Task to complete: Reproduce the listing exactly and skip over any pictures.

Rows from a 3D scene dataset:
....

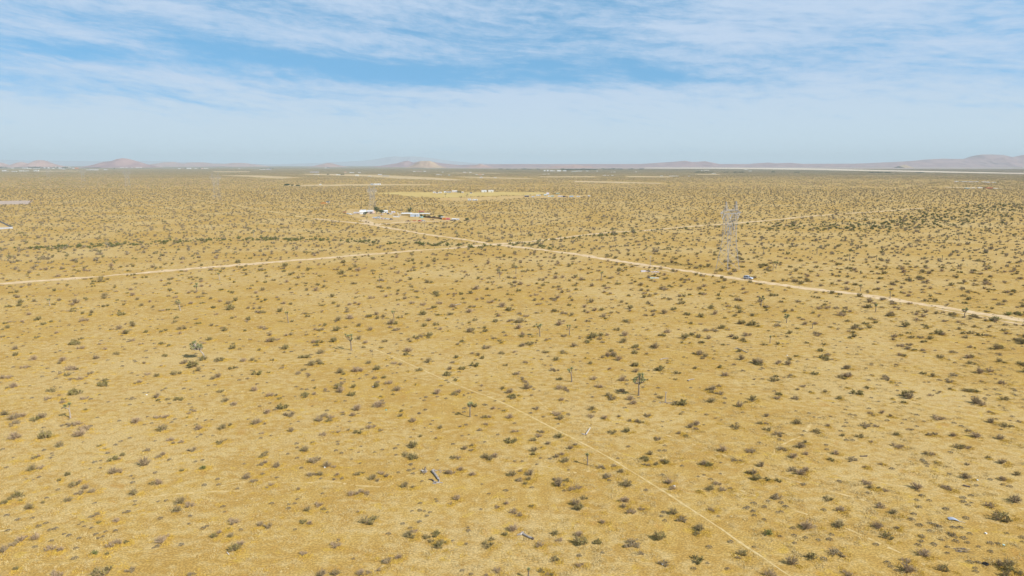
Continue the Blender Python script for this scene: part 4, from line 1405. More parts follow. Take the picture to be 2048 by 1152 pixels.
house(976.5, 987, 384.5, 4.2, 'cream', 'white', 'right one of two long white barns, cream-coloured', 'barn', 12, 'long white barns')
house(741, 746, 370.5, 3.2, 'grey', 'grey', 'grey shed touching the long white building behind the ranch', 'shed', 6)
house(747.5, 761, 370.5, 3.4, 'white', 'white', 'long white building far behind the ranch', 'flat', 6)
house(639, 642, 370, 2.2, 'white', 'white', 'lone tiny white shed left of the long white building', 'shed', 4)
LG = 'buildings on the golden field'
for k, (x0, x1, yb, h, wl, rf, kd, lab) in enumerate([
        (866, 871, 386.5, 3.0, 'rose', 'pale', 'shed', 'pinkish shed at the left end of the field farmstead'),
        (872.5, 875.5, 387, 3.2, 'lilac', 'dark', 'shed', 'narrow dark and pale shed on the field farmstead'),
        (877, 883, 386.5, 2.6, 'white', 'white', 'flat', 'bright white trailer on the field farmstead'),
        (888, 892, 385.5, 2.8, 'white', 'pale', 'shed', 'small white hut in the middle of the field farmstead'),
        (893, 902, 385.5, 2.2, 'grey', 'lilac', 'flat', 'long grey trailer on the field farmstead'),
        (904, 914, 385, 3.8, 'rose', 'white', 'gable', 'white-roofed house of the field farmstead'),
        (923, 927, 386, 2.6, 'rose', 'pale', 'shed', 'pale pink hut right of the farmstead house'),
        (940, 944, 387, 2.4, 'white', 'dark', 'shed', 'tiny white hut at the right end of the field farmstead')]):
    house(x0, x1, yb, h, wl, rf, lab, kd, None, LG)
TG = 'trailers and sheds of the scrap lot'
for k, (x0, x1, yb, h, wl, rf, kd, lab) in enumerate([
        (1049, 1058, 394, 3.0, 'dark', 'white', 'flat', 'white-topped dark trailer at the left end of the scrap lot'),
        (1063.5, 1069, 394.5, 2.0, 'pale', 'grey', 'shed', 'low grey shed second from the left on the scrap lot'),
        (1072.5, 1081, 392.5, 2.8, 'pale', 'pale', 'flat', 'pale long trailer on the scrap lot'),
        (1088, 1092.5, 391, 2.8, 'teal', 'pale', 'shed', 'teal shed below the white stack on the scrap lot'),
        (1093, 1098, 390, 4.5, 'white', 'lilac', 'gable', 'tall white hut at the back of the scrap lot'),
        (1096, 1101, 394, 2.2, 'white', 'white', 'flat', 'bright white trailer in the middle of the scrap lot'),
        (1101.5, 1108, 394, 3.0, 'green', 'white', 'flat', 'pale greenish trailer on the scrap lot'),
        (1112, 1119, 388, 1.8, 'green', 'green', 'flat', 'greenish roof behind the scrap lot'),
        (1116, 1125, 394, 2.4, 'lilac', 'white', 'flat', 'lilac-white trailer on the scrap lot'),
        (1125.5, 1131, 394.5, 2.8, 'dark', 'dark', 'flat', 'dark container on the scrap lot'),
        (1131.5, 1135.5, 394.5, 2.0, 'brown', 'brown', 'shed', 'brown shed right of the dark container'),
        (1139, 1147, 394.3, 2.6, 'blue', 'teal', 'flat', 'bluish trailer on the scrap lot'),
        (1153.5, 1160, 394, 2.0, 'pale', 'grey', 'flat', 'grey trailer near the right end of the scrap lot'),
        (1176, 1180.5, 393.2, 2.4, 'white', 'white', 'flat', 'white trailer alone at the right end of the scrap lot')]):
    house(x0, x1, yb, h, wl, rf, lab, kd, None, TG)


def row(items, place, group):
    """small far buildings; the label tells colour, place and order along the row"""
    words = ['first', 'second', 'third', 'fourth', 'fifth', 'sixth', 'seventh', 'eighth', 'ninth', 'tenth', 'eleventh', 'twelfth', 'thirteenth', 'fourteenth', 'fifteenth', 'sixteenth']
    for k, (x0, x1, yb, h, wl, rf) in enumerate(sorted(items)):
        kd = 'flat' if (x1 - x0) > 9 else ('gable' if k % 2 else 'shed')
        lg = 'long ' if x1 - x0 > 9 else 'tiny '
        house(x0, x1, yb, h, wl, rf, f'{lg}{wl} house, {rf} roof, {words[k]} from left {place}', kd, None, group)


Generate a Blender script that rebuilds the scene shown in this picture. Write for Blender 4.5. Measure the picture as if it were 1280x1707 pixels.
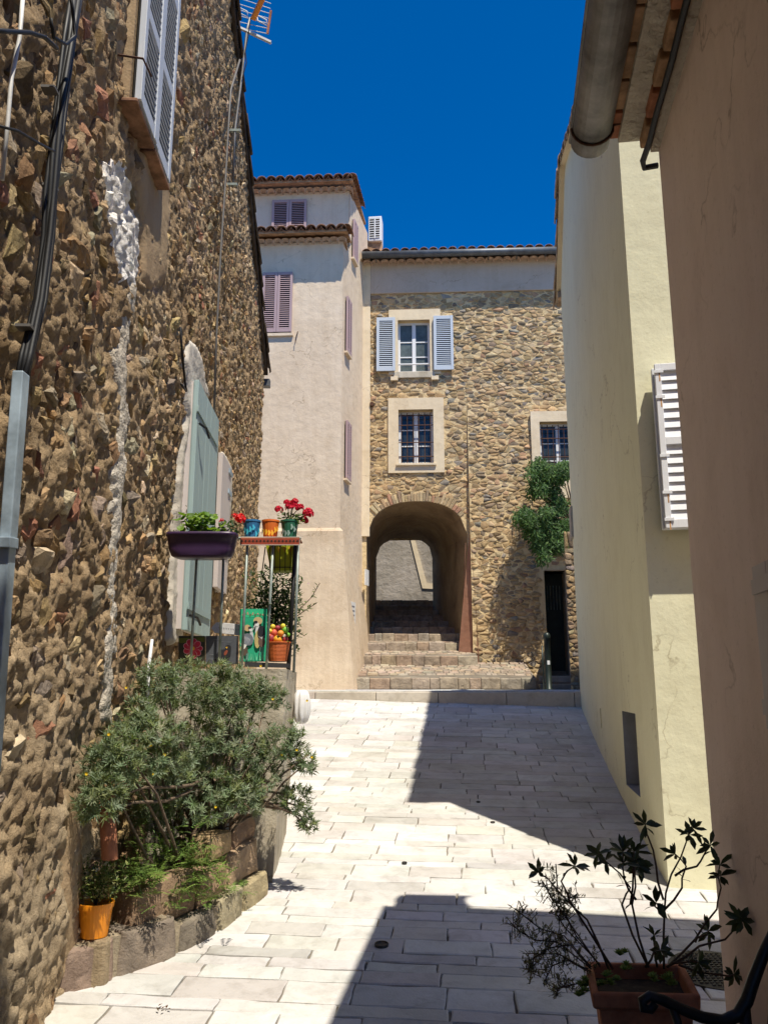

....

Solution below:
Continue the Blender Python script for this scene: part 4, from line 1405. More parts follow. Take the picture to be 2048 by 1152 pixels.
house(976.5, 987, 384.5, 4.2, 'cream', 'white', 'right one of two long white barns, cream-coloured', 'barn', 12, 'long white barns')
house(741, 746, 370.5, 3.2, 'grey', 'grey', 'grey shed touching the long white building behind the ranch', 'shed', 6)
house(747.5, 761, 370.5, 3.4, 'white', 'white', 'long white building far behind the ranch', 'flat', 6)
house(639, 642, 370, 2.2, 'white', 'white', 'lone tiny white shed left of the long white building', 'shed', 4)
LG = 'buildings on the golden field'
for k, (x0, x1, yb, h, wl, rf, kd, lab) in enumerate([
        (866, 871, 386.5, 3.0, 'rose', 'pale', 'shed', 'pinkish shed at the left end of the field farmstead'),
        (872.5, 875.5, 387, 3.2, 'lilac', 'dark', 'shed', 'narrow dark and pale shed on the field farmstead'),
        (877, 883, 386.5, 2.6, 'white', 'white', 'flat', 'bright white trailer on the field farmstead'),
        (888, 892, 385.5, 2.8, 'white', 'pale', 'shed', 'small white hut in the middle of the field farmstead'),
        (893, 902, 385.5, 2.2, 'grey', 'lilac', 'flat', 'long grey trailer on the field farmstead'),
        (904, 914, 385, 3.8, 'rose', 'white', 'gable', 'white-roofed house of the field farmstead'),
        (923, 927, 386, 2.6, 'rose', 'pale', 'shed', 'pale pink hut right of the farmstead house'),
        (940, 944, 387, 2.4, 'white', 'dark', 'shed', 'tiny white hut at the right end of the field farmstead')]):
    house(x0, x1, yb, h, wl, rf, lab, kd, None, LG)
TG = 'trailers and sheds of the scrap lot'
for k, (x0, x1, yb, h, wl, rf, kd, lab) in enumerate([
        (1049, 1058, 394, 3.0, 'dark', 'white', 'flat', 'white-topped dark trailer at the left end of the scrap lot'),
        (1063.5, 1069, 394.5, 2.0, 'pale', 'grey', 'shed', 'low grey shed second from the left on the scrap lot'),
        (1072.5, 1081, 392.5, 2.8, 'pale', 'pale', 'flat', 'pale long trailer on the scrap lot'),
        (1088, 1092.5, 391, 2.8, 'teal', 'pale', 'shed', 'teal shed below the white stack on the scrap lot'),
        (1093, 1098, 390, 4.5, 'white', 'lilac', 'gable', 'tall white hut at the back of the scrap lot'),
        (1096, 1101, 394, 2.2, 'white', 'white', 'flat', 'bright white trailer in the middle of the scrap lot'),
        (1101.5, 1108, 394, 3.0, 'green', 'white', 'flat', 'pale greenish trailer on the scrap lot'),
        (1112, 1119, 388, 1.8, 'green', 'green', 'flat', 'greenish roof behind the scrap lot'),
        (1116, 1125, 394, 2.4, 'lilac', 'white', 'flat', 'lilac-white trailer on the scrap lot'),
        (1125.5, 1131, 394.5, 2.8, 'dark', 'dark', 'flat', 'dark container on the scrap lot'),
        (1131.5, 1135.5, 394.5, 2.0, 'brown', 'brown', 'shed', 'brown shed right of the dark container'),
        (1139, 1147, 394.3, 2.6, 'blue', 'teal', 'flat', 'bluish trailer on the scrap lot'),
        (1153.5, 1160, 394, 2.0, 'pale', 'grey', 'flat', 'grey trailer near the right end of the scrap lot'),
        (1176, 1180.5, 393.2, 2.4, 'white', 'white', 'flat', 'white trailer alone at the right end of the scrap lot')]):
    house(x0, x1, yb, h, wl, rf, lab, kd, None, TG)


def row(items, place, group):
    """small far buildings; the label tells colour, place and order along the row"""
    words = ['first', 'second', 'third', 'fourth', 'fifth', 'sixth', 'seventh', 'eighth', 'ninth', 'tenth', 'eleventh', 'twelfth', 'thirteenth', 'fourteenth', 'fifteenth', 'sixteenth']
    for k, (x0, x1, yb, h, wl, rf) in enumerate(sorted(items)):
        kd = 'flat' if (x1 - x0) > 9 else ('gable' if k % 2 else 'shed')
        lg = 'long ' if x1 - x0 > 9 else 'tiny '
        house(x0, x1, yb, h, wl, rf, f'{lg}{wl} house, {rf} roof, {words[k]} from left {place}', kd, None, group)


Generate a Blender script that rebuilds the scene shown in this picture. Write for Blender 4.5. Measure the picture as if it were 1280x1707 pixels.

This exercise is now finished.